To help resolve these uncertainties we have combined geochemical, geophysical and modelling results in a two stage approach:

Firstly, we have investigated how mantle composition and temperature contribute to melting beneath Iceland, the present day manifestation of the mantle plume implicated in the 54Ma break up of the North Atlantic. By considering both the igneous crustal production on Iceland and the chemistry of its basalts we have been able to place stringent constraints on the viable temperature and lithology of the Icelandic mantle. Although a >100°C excess temperature is required to generate Iceland's thick igneous crust, geochemistry also indicates that pyroxenite comprises 10% of its source.

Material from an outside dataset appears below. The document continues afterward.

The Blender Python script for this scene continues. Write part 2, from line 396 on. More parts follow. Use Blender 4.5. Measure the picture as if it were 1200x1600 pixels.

Therefore, the dynamics of rifting on Iceland are modulated both by thermal and compositional mantle anomalies.

Secondly, we have performed a global assessment of the mantle's post break-up thermal history to determine the amplitude and longevity of continental insulation in driving excess volcanism. Using seismically constrained igneous crustal thicknesses as a proxy for mantle temperature, we find that break-up is rarely accompanied by significant thermal excesses. Importantly, even when high breakup temperatures are inferred within several million years these have decayed to background levels, limiting the long-term significance of continental insulation on rifting.